Topics: - Fluid-structural interactions and hydroelasticity

Abstract:

The concept of FSI has a vast range of practical engineering applications. Different approaches like weak coupling which utilizes the flexibility or strong coupling which exploit mathematical advantages has been introduced and implemented. On the other hand, several have come up with the idea of catching the presence of the structure through an interaction law which if it is well defined could lead to a hybrid method preserving advantages of both weak and strong couplings. Weak coupling in contrary to its simplicity faces limitations such as the added mass ratio which as it increases, numerical instabilities will occur which could be prohibited by under relaxation at the cost of extra structure-fluid iterations or it could also broke down the coupling if it exceeds one. This will lead to an inefficient way to solve such a coupled systems, therefore a well-known challenge in computing fluid structure interaction in complex systems is to provide an effective interaction law.

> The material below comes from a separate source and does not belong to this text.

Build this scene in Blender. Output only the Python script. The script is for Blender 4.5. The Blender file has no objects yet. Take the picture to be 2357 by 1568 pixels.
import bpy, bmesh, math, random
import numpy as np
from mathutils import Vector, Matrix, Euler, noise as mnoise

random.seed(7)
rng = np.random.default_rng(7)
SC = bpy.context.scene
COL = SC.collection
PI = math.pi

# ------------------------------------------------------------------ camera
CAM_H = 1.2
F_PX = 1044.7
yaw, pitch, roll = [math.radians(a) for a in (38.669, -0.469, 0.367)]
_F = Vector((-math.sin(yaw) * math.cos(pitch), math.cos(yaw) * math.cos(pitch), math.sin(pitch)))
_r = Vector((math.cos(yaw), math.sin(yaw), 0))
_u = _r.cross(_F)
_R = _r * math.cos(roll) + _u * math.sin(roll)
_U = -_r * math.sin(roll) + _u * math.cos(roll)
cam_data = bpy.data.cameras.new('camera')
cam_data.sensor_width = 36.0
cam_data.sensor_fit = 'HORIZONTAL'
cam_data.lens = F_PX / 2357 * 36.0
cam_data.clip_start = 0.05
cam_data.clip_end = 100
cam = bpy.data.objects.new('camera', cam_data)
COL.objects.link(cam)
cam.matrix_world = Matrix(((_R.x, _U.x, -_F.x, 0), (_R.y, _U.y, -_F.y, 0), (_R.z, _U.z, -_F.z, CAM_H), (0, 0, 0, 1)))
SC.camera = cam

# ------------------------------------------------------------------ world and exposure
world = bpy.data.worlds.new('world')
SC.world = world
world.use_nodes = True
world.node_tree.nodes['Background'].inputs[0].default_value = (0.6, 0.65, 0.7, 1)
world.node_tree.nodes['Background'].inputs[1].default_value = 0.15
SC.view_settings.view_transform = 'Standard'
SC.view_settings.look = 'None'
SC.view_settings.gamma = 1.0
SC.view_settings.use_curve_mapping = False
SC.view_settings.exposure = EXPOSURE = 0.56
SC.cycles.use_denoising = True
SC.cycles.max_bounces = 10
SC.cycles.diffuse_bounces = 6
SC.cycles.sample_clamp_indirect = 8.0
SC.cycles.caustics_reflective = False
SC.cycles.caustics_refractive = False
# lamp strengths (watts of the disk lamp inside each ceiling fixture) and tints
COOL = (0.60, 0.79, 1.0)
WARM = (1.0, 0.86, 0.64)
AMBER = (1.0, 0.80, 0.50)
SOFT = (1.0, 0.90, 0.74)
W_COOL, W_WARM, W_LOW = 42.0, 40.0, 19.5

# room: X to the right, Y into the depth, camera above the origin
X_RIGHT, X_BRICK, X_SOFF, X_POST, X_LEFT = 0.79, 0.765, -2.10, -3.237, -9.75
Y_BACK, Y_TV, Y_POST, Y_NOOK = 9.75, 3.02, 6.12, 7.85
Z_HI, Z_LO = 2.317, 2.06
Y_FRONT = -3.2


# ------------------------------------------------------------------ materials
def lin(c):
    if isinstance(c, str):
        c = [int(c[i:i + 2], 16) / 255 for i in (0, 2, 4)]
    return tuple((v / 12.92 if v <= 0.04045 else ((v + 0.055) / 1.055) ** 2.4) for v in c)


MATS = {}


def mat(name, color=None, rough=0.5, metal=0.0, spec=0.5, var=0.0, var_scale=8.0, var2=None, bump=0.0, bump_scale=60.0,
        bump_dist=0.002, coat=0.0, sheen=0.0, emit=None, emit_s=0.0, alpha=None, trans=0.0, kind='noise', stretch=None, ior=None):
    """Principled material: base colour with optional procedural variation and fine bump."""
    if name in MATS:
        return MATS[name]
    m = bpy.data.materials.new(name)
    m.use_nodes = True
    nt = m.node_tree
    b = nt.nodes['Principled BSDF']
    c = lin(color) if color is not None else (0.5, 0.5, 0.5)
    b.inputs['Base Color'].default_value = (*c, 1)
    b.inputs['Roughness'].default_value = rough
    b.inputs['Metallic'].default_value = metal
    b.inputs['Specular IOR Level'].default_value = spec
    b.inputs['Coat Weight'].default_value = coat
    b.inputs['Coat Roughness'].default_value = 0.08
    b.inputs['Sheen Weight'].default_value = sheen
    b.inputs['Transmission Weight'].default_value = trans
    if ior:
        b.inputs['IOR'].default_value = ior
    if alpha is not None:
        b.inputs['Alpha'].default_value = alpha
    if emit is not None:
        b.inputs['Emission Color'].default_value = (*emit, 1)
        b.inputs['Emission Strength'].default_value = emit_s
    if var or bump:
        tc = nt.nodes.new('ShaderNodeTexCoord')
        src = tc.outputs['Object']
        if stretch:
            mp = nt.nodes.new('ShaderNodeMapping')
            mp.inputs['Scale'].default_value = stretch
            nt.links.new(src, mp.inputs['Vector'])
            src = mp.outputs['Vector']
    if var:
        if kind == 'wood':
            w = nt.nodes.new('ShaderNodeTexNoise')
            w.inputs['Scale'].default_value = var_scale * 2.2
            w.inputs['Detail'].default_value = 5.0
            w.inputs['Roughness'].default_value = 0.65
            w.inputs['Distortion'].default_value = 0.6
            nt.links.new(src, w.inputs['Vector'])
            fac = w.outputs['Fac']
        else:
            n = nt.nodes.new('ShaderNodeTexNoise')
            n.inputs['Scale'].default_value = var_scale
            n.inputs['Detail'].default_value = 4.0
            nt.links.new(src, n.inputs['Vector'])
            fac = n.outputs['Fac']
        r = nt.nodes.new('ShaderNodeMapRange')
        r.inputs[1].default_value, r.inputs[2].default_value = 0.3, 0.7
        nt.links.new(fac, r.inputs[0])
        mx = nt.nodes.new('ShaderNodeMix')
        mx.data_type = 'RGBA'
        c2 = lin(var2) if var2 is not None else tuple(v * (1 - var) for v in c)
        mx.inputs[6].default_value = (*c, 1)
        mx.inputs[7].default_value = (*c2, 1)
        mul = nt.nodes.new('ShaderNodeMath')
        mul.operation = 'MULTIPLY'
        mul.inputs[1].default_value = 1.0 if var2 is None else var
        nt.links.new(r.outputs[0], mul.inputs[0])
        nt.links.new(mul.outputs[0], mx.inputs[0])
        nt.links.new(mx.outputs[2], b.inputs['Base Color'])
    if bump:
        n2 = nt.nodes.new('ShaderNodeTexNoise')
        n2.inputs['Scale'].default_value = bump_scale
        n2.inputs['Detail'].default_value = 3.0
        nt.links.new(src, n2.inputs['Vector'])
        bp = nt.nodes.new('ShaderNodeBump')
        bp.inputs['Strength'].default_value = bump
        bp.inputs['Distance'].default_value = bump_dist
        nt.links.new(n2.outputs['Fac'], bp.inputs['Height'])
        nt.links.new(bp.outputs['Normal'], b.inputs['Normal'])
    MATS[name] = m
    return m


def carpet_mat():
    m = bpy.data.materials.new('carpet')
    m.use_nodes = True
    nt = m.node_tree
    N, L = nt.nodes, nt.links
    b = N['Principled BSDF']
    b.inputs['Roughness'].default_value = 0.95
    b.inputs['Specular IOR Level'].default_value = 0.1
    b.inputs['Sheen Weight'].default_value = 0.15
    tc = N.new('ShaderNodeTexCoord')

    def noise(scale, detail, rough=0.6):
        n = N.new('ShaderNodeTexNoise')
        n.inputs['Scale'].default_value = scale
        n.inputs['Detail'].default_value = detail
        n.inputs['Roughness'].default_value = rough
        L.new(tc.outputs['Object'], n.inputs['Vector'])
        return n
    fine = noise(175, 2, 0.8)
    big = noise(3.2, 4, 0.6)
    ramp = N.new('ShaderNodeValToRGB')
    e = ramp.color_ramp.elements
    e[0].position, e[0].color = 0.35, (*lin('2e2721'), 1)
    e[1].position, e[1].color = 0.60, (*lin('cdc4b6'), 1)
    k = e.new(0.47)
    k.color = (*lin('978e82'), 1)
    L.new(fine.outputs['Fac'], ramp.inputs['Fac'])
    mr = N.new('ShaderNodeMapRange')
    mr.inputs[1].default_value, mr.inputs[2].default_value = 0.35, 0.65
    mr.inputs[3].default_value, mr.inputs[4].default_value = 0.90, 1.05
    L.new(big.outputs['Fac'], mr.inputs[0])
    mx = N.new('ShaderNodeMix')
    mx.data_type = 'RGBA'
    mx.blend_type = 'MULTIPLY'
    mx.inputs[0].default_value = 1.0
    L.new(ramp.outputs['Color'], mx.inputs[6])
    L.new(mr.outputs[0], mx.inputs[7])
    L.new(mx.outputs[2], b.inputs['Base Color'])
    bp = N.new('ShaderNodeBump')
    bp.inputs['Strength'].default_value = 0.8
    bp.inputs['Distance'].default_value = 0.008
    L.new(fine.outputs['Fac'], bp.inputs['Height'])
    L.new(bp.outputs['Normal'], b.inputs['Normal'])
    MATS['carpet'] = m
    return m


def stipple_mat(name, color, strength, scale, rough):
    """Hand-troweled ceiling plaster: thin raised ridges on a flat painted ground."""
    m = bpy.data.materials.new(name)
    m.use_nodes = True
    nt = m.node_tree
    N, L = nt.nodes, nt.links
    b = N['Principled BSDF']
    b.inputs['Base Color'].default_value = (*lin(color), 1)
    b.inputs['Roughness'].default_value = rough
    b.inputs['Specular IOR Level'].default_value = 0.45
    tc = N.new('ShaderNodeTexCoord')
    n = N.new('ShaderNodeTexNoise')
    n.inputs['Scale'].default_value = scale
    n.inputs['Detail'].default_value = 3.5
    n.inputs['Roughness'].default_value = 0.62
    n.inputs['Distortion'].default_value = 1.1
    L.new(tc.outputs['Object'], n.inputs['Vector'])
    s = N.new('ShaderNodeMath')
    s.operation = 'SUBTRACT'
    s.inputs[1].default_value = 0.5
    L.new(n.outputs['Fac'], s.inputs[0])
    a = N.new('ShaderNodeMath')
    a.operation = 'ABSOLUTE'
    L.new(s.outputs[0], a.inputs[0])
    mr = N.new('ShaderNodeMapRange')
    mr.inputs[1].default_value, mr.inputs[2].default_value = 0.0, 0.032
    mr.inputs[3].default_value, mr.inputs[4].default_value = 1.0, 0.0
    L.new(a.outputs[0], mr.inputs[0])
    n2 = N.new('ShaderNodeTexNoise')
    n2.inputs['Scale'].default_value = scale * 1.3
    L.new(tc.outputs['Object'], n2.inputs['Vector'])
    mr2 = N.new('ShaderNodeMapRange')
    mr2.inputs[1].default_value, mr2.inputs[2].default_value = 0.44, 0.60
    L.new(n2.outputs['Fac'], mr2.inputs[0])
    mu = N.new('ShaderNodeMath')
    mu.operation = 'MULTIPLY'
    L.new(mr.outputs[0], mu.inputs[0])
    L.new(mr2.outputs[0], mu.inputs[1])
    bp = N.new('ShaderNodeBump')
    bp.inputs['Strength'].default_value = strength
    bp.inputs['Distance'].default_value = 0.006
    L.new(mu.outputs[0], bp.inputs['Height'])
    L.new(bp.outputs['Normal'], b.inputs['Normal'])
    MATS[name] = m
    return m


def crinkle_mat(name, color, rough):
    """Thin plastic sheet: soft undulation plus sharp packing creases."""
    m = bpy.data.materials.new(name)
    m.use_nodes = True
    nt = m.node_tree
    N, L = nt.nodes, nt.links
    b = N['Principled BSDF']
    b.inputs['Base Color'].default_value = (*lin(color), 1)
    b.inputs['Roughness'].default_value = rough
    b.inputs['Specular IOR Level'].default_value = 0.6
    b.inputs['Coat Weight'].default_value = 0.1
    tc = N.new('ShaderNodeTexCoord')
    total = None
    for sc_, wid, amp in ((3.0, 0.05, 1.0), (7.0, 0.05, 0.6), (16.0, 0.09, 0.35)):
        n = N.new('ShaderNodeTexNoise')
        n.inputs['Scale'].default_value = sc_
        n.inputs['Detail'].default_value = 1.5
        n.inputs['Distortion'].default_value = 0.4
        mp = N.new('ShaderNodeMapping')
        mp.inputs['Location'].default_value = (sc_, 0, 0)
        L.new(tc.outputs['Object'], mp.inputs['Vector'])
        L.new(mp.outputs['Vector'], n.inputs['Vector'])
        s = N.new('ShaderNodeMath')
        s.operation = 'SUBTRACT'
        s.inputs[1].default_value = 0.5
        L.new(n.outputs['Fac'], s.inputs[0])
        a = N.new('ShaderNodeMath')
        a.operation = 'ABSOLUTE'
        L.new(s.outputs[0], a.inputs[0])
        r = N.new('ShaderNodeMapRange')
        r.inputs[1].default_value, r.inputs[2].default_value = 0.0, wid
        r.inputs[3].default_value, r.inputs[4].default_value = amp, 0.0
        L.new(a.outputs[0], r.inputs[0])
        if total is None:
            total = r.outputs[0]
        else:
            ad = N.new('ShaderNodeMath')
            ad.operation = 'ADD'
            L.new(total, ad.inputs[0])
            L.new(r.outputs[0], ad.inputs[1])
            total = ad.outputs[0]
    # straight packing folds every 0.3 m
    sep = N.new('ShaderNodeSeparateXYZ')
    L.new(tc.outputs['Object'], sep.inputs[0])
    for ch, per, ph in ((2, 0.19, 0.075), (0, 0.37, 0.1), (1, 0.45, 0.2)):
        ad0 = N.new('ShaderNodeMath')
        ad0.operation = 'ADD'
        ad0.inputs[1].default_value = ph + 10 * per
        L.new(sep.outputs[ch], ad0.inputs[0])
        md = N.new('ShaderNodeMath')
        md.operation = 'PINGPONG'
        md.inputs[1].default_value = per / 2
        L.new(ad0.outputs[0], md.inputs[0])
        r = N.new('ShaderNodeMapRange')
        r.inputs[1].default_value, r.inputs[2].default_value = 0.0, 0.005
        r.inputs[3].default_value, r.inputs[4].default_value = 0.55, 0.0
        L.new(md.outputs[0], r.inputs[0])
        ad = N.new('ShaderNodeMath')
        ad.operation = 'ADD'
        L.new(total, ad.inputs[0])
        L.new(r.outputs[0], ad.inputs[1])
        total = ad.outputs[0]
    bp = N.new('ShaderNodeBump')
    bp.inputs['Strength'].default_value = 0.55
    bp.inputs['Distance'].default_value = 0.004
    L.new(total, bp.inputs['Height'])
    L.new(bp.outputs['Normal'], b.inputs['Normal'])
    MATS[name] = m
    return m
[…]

In this paper a structure shape mode based interaction law has been introduced and formulated. Shape modes of the structure represent a proper general behavior of the object. The approach strongly enforces the information exchange on the fluid-structure interface which leads not to be dependent on the added mass ratio. This paper also presents the first test model case which is selected to be a 1D Euler-Bernoulli beam at the bottom of a basin with an oscillating square shaped object within the fluid which will excite the beam modes dependent on its own motion frequency. The results are shown and then discussed.